Quando a Vida era o Écran

Eis que surge o que virá a ser um dos acontecimentos cinéfilos do ano: a Cinemateca Portuguesa apresenta, neste mês de Maio e no próximo mês de Junho, uma retrospectiva integral de François Truffaut. São vinte e uma longas-metragens e três curtas-metragens - tantos planos, tantos actores, tantas estórias, tanta História.
Desde Les Quatre Cents Coups, obra-prima que nos apresentou ao mundo em 1959, e que mudaria a paisagem cinematográfica francesa para sempre, até Vivement Dimanche! de 1983, passando por filmes como Jules et Jim, Baisers Volés, La Nuit Américaine, ou Le Dernier Métro, esta é uma oportunidade única para relembrar a carreira de um dos realizadores mais significativos de sempre. A sua vida, o alter-ego Jean-Pierre Léaud, actor-orfão, tal como o seu mestre, as mulheres dos seus filmes (nomes tão importantes como Jeanne Moreau, Catherine Deneuve, Isabelle Adjani ou Fanny Ardant), tudo espelhado numa extrema elegância e subtileza que sempre caracterizou o seu cinema.

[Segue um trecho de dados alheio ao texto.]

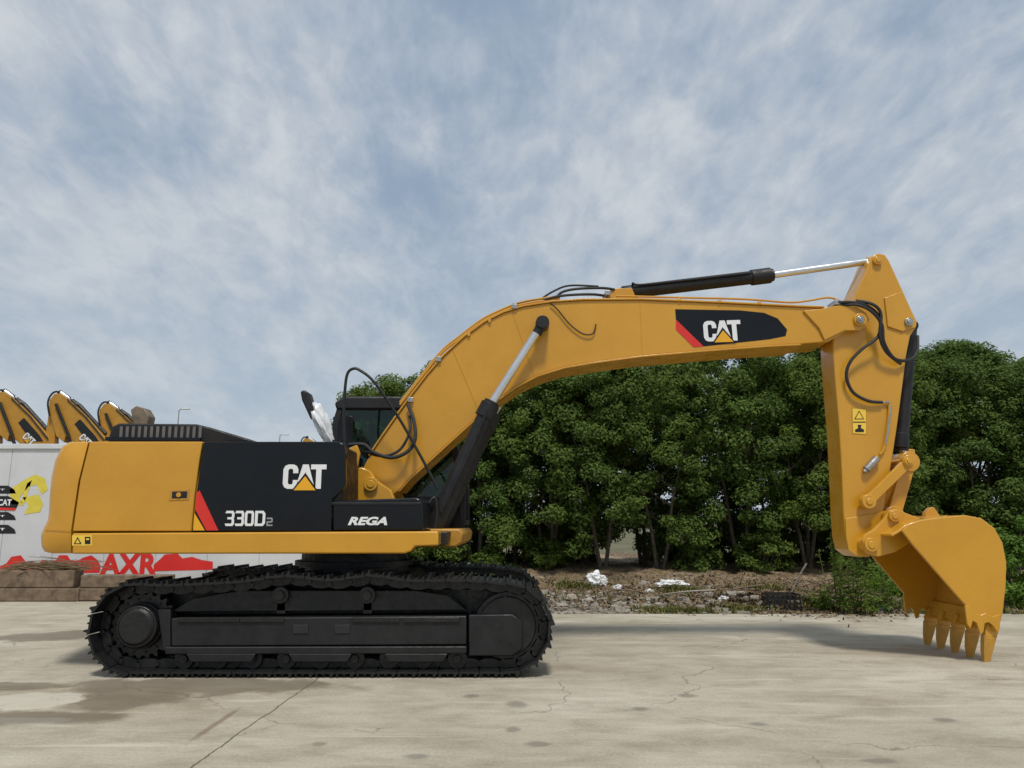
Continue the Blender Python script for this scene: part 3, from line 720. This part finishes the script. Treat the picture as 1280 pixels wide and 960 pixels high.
def stones(n,fx,seed,smin,smax,mat,name):
    r=random.Random(seed); V,Fc=[],[]
    for _ in range(n):
        x,y=fx(r); s=r.uniform(smin,smax)*(1 if r.random()<.93 else 2.2); z=(vh(x,y) if y>EY-.2 else 0)
        rot=Matrix.Rotation(r.uniform(0,6.28),3,'Z')@Matrix.Rotation(r.uniform(-.5,.5),3,'X')
        b0=len(V)
        for sx in (-1,1):
            for sy in (-1,1):
                for sz in (-1,1):
                    q=rot@Vector((sx*s*r.uniform(.6,1.2),sy*s*r.uniform(.5,1),sz*s*r.uniform(.3,.65))); V.append((x+q.x,y+q.y,z+q.z+s*.2))
        for f in ((0,1,3,2),(4,6,7,5),(0,4,5,1),(2,3,7,6),(0,2,6,4),(1,5,7,3)): Fc.append(tuple(b0+k for k in f))
    o=raw(name,V,Fc,mat); o['kind']='stuff'; return o
tag(stones(1700,lambda r:(r.choice((r.uniform(-1,12),r.gauss(3.0,1.2),r.gauss(1.2,.8))),EY+.05+abs(r.gauss(0,1.3))),3,.01,.05,STONE,'rubble'),'small stones and broken concrete scattered over the earth strip','rubble')
def blades(n,fx,seed,h0,h1,mat,name,flat=0.3,w=.012):
    r=random.Random(seed); V,Fc=[],[]
    for _ in range(n):
        x,y=fx(r); z=vh(x,y) if y>EY-.2 else 0; h=r.uniform(h0,h1); a=r.uniform(0,6.28)
        d=Vector((math.cos(a),math.sin(a),0)); l=r.uniform(flat*.5,flat*1.5)*h; ww=Vector((-d.y,d.x,0))*w*r.uniform(.6,1.4)
        p=Vector((x,y,z)); q=p+d*l*.4+Vector((0,0,h*.6)); e=p+d*l+Vector((0,0,h))
        b0=len(V); V+= [tuple(p-ww),tuple(p+ww),tuple(q+ww*.8),tuple(q-ww*.8),tuple(e)]
        Fc+=[(b0,b0+1,b0+2,b0+3),(b0+3,b0+2,b0+4)]
    return raw(name,V,Fc,mat)
patches=[(GV(825,765),.3),(GV(865,766),.25),(GV(930,763),.4),(GV(1020,757),.5),(GV(1150,762),.7),(GV(1240,765),.8),(GV(850,738),.3),(GV(720,735),.3),(GV(960,735),.5)]
def fx_g(r):
    if r.random()<.3: return (r.uniform(-1,15),EY+.8+abs(r.gauss(0,3)))
    (c,s)=r.choice(patches); return (c[0]+r.gauss(0,s*.8),max(EY-.05,c[1]+r.gauss(0,s*.45)))
o=blades(6500,fx_g,5,.03,.14,GRASS,'grass',.7); tag(o,'low green and straw-coloured grass tufts on the earth strip','grass',kind='stuff')
def fx_d(r):
    if r.random()<.4: 
        g=GV(1005,748); return (g[0]+r.gauss(0,1.0),g[1]+r.gauss(0,.7))
    return (r.uniform(-1,12),EY+.5+abs(r.gauss(0,2.4)))
o=blades(19000,fx_d,6,.01,.07,DRY,'leaf_litter',3.5,.018); tag(o,'dry leaves, twigs and straw lying on the earth strip','litter',kind='stuff')

# ================================================================= TREES
def leaf_cloud(clumps,seed,L,V=None,Fc=None):
    r=random.Random(seed); V=[] if V is None else V; Fc=[] if Fc is None else Fc
    g=r.gauss
    for (c,rc,n,cen) in clumps:
        out=(c-cen).normalized() if (c-cen).length>0.01 else Vector((0,0,1))
        for _ in range(n):
            d=Vector((g(0,1),g(0,1),g(0,1))).normalized()
            rad=rc*(r.random()**.4)
            p=c+Vector((d.x*rad,d.y*rad,d.z*rad*.75))
            nn=(d*.75+out*.35+Vector((0,0,.5))+Vector((g(0,.42),g(0,.42),g(0,.42)))).normalized()
            t=nn.orthogonal().normalized(); t=(Matrix.Rotation(r.uniform(0,6.28),3,nn)@t); s=nn.cross(t)
            l=L*r.uniform(.7,1.3); w=l*.25
            b0=len(V)
            V+= [tuple(p-t*l*.5),tuple(p+s*w-nn*l*.03),tuple(p+t*l*.5-nn*l*.14),tuple(p-s*w-nn*l*.03)]
            Fc.append((b0,b0+1,b0+2,b0+3))
    return V,Fc
def make_tree(seed,H,rx,zbot,nm=185,leaves=270):
    r=random.Random(seed)
    root=thing('tree','x','tree',(0,0,0))
    cl=[]; cen=Vector((0,0,(H+zbot)/2)); 
    for i in range(nm):
        z=r.random()**.9; a=r.uniform(0,6.28)
        prof=min(1,1.25*math.sqrt(max(0,1-((z-.40)/.62)**2)))
        f=r.uniform(.45,1)**.5*prof*(.9+.25*noise.noise(Vector((math.cos(a)*1.3+seed,math.sin(a)*1.3,z*3))))
        c=Vector((math.cos(a)*rx*f,math.sin(a)*rx*f,zbot+z*(H-zbot)))
        if z<.16 and r.random()<.35: continue
        rc=r.uniform(.22,.44); cl.append((c,rc,int(leaves*(rc/.38)**2),Vector((0,0,c.z-.6))))
    V,Fc=leaf_cloud(cl,seed+1,.100)
    raw('crown',V,Fc,LEAF,root)
    bm=bmesh.new(); ns=r.choice((2,3,3)); cz=cen.z
    for k in range(ns):
        a=2*PI*k/ns+r.uniform(-.5,.5); b=.12; lean=r.uniform(.2,.5)*rx*.8
        pts=[Vector((math.cos(a)*b*.6,math.sin(a)*b*.6,-.1))]
        for q in (.25,.5,.75,1): pts.append(Vector((math.cos(a)*(b+lean*q**1.3)+r.gauss(0,.05),math.sin(a)*(b+lean*q**1.3)+r.gauss(0,.05),q*cz*1.05)))
        pp=cat(pts,4); n=len(pp); tube(bm,pp,[.06*(1-.7*i/n) for i in range(n)],7)
        for i in range(4):
            p0=pp[int(n*(.4+.15*i))-1]; aa=r.uniform(0,6.28); e=p0+Vector((math.cos(aa)*rx*.55,math.sin(aa)*rx*.55,.9))
            tube(bm,cat([p0,(p0+e)/2+Vector((0,0,-.1)),e],3),[.03,.028,.026,.024,.02,.016,.012],5)
    obj('trunk',bm,BARK,root)
    return root
protos=[make_tree(11,6.0,1.85,.7),make_tree(23,6.3,1.75,.95),make_tree(37,5.9,1.95,.55),make_tree(51,6.15,1.8,1.1)]
ordn=['first','second','third','fourth','fifth','sixth','seventh','eighth','ninth','tenth','eleventh','twelfth','thirteenth','fourteenth']
used=set()
def place_tree(i,x,y,s,rot,label,group):
    k=i%4; z=max(0,vh(x,y))
    if k not in used:
        used.add(k); t=protos[k]; t.location=(x,y,z); t.scale=s; t.rotation_euler.z=rot; t['label']=label; t['group']=group; return t
    return dup(protos[k],(x,y,z),label,group,s,rot)
r=random.Random(5)
for i in range(12):
    x=-2.9+i*1.8+r.uniform(-.3,.3); y=13.0+r.uniform(-.5,.6); s=r.uniform(.94,1.04)
    place_tree(i,x,y,(s*1.05,s,s*(1.0 if i>0 else .95)),r.uniform(0,6.28),f'dense green broadleaf tree, {ordn[i]} from the left in the front row behind the rubble strip','front row of broadleaf trees')
for i in range(12):
    x=-3.9+i*2.0+r.uniform(-.3,.3); y=15.4+r.uniform(-.4,.6); s=r.uniform(1.04,1.12)
    place_tree(i+2,x,y,(s*1.08,s,s*(.92 if i==0 else 1)),r.uniform(0,6.28),f'taller green broadleaf tree, {ordn[i]} from the left in the row behind the front trees','back row of broadleaf trees')
def bush(name,label,cat_,loc,rx,rz,seed,nm,leaves,L,mat,group=None):
    rr2=random.Random(seed); root=thing(name,label,cat_,loc,group); cl=[]; cen=Vector((0,0,0))
    for i in range(nm):
        a=rr2.uniform(0,6.28); q=rr2.random()**.6; z=rr2.uniform(.1,1)*rz*math.sqrt(max(.05,1-q*q*.8))
        cl.append((Vector((math.cos(a)*rx*q,math.sin(a)*rx*q,z)),rr2.uniform(.16,.3),leaves,cen))
    V,Fc=leaf_cloud(cl,seed,L); raw('foliage',V,Fc,mat,root)
    bm=bmesh.new()
    for c in cl[::3]: tube(bm,[Vector((c[0].x*.2,c[0].y*.2,-.05)),c[0]*.6+Vector((0,0,.1)),c[0]],[.02,.013,.006],5)
    WL[root.name]=Vector((0,0,0)); obj('stem',bm,BARK,root); return root
k_=0
for i in range(12):
    if i==4: continue
    bush('bush',f'low shaded bush, {ordn[k_]} from the left behind the tree trunks','bush',(-4+i*1.9,17.4+r.uniform(-.4,.4),.2),1.25,(2.4 if i>6 else 2.0),70+i,70,110,.16,LEAF,'bushes behind the tree trunks'); k_+=1
ub=[(-.6,12.4,.6,.9),(1.0,12.9,.6,.8),(4.9,12.3,.6,.8),(6.6,12.0,.7,1.1),(9.0,11.7,.8,1.3)]
for i,(x,y,a,b) in enumerate(ub):
    bush('bush',f'leafy undergrowth bush, {ordn[i]} from the left at the foot of the front trees','bush',(x,y,vh(x,y)),a,b,170+i,30,120,.10,LEAF,'undergrowth bushes at the foot of the front trees')
bush('shrub','bright green leafy shrub at the right edge behind the bucket','shrub',(P(1262,700,7.0)[0],7.2,0),1.05,1.85,90,75,150,.085,LEAF2)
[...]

Para nossa felicidade, foi aí que Truffaut se encontrou, um jovem rebelde crítico, defensor de uma revolução cultural do cinema francês, que se tornou num verdadeiro modelo para qualquer amante cinéfilo, ou amante da vida. Pois a Vida é o Cinema de Truffaut, por jogos de infância, de solidão, de amor, ou de traição. Poucos são os outros em que nos revemos mais, em filmes de tanta riqueza e tão diversos, no cineasta que é o clássico dos modernos. A não perder, por uma questão de Vida.